Okay, the dream was actually fictional (especially the My Little Pony bit. It's not plagiarism, though, so leave me alone). However, it encapsulates several real realities for me (as opposed to... fake realities, I guess). First, a technical or handy challenge raises its head to leer mockingly in my general direction. Secondly, I either begin to attempt to address it, or avoid doing so out of trepidation. And finally, the Third step always plays out in one of two ways. 1) My wife leaps in like she invented kryptonite, knocks me to the side before I can hurt myself, and re-builds the entire offending wing of the house with none other than duct tape and scraps of baling twine before I've even figured out the actual problem. OR 2) She beats me to the punch on the obvious, face-palm smacking solution, which once again leaves me wondering just what my own meager brain is actually good for.

That, in a nutshell, tends to sum up my “handy” life. However, thankfully, there are times when fortune smiles upon me and I can serve a functional purpose. This either means that I got lucky, or a job arises that requires more than one person so my wife cannot do it by herself. Such a time occurred recently when we attempted to move our internet service's base of operations to a different part of the house.

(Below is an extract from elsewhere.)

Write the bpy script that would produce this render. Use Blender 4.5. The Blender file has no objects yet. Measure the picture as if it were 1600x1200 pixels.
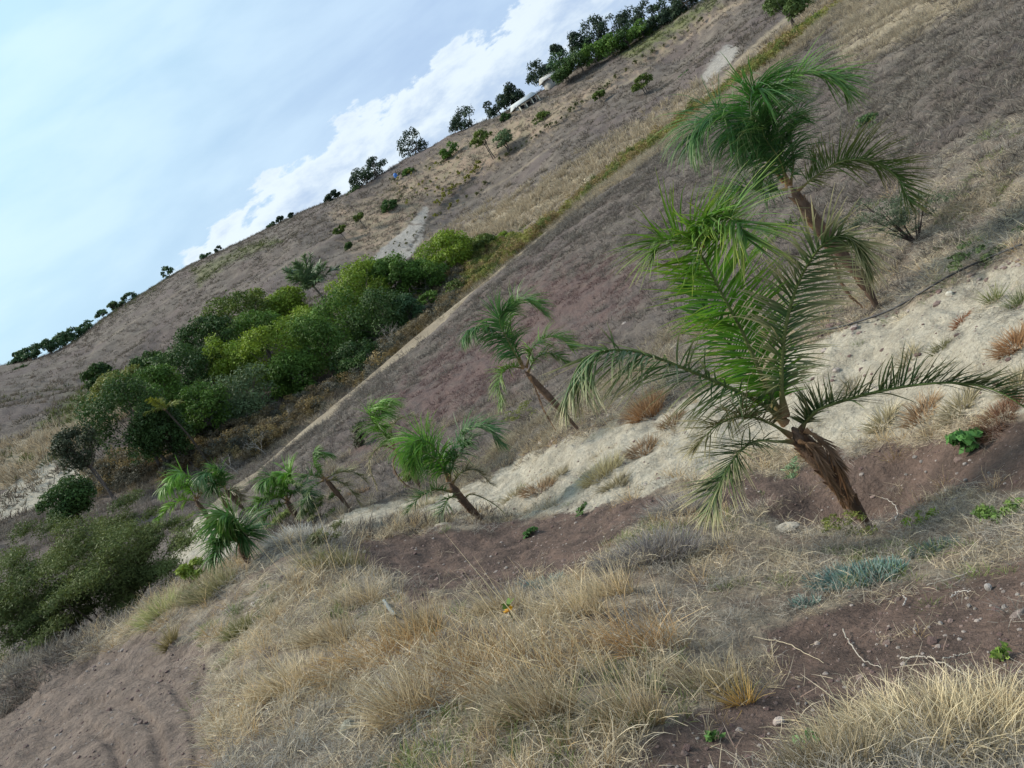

Now, I have no illusions as to my abilities, but I can say unreservedly that even I could not mess up as much as the idiot who built most of this house! In one period of complete (and I would say with the assistance of too many regulated substances) insanity, someone once turned this house upside down. He added a second floor, and, in so doing managed to get nearly everything related to electrical and plumbing, insulation and roofing, absolutely dead wrong! Over the past decade and a half, subsequent owners have pecked away at the problems as best they could, pulling out wiring that goes nowhere, covering plumbing that's completely exposed to the elements, and trying to keep entire parts of the house from becoming additional swimming pools. I don't care how romantic it sounds, a second story miniature Venice is simply not cool.

Octopus strand, labeled!
But back to the cable wiring. There are no fewer than two cable 'hubs' in the house. Unfortunately, none of the actual cables to the different rooms are actually labeled, and most are not connected. They're just clumped together in a dizzying, octopus-like array. Some rooms have more than one cable conduit, while other unexpected places (like the bathroom) also got special treatment. The job of finding which of the million cables went to the room we desired to have the modem and router required TWO people! (At last, oh sweet triumph!) I went from room to room with the modem, plugging it into the cable there, while my wife would connect each strand of the octopus to the hot wire until we got a signal. In this manner, I was able to serve a function, and we were able to label the entire house!

Well, I should say, NEARLY the entire house. Of all the strands of both octopi, guess which single room did not have a member? Yup, the only room we actually needed a cable to go to. So, a bittersweet victory for the time being. Still, I will remember fondly the time that I was able to help make technical sense of our hopelessly dysfunctional house.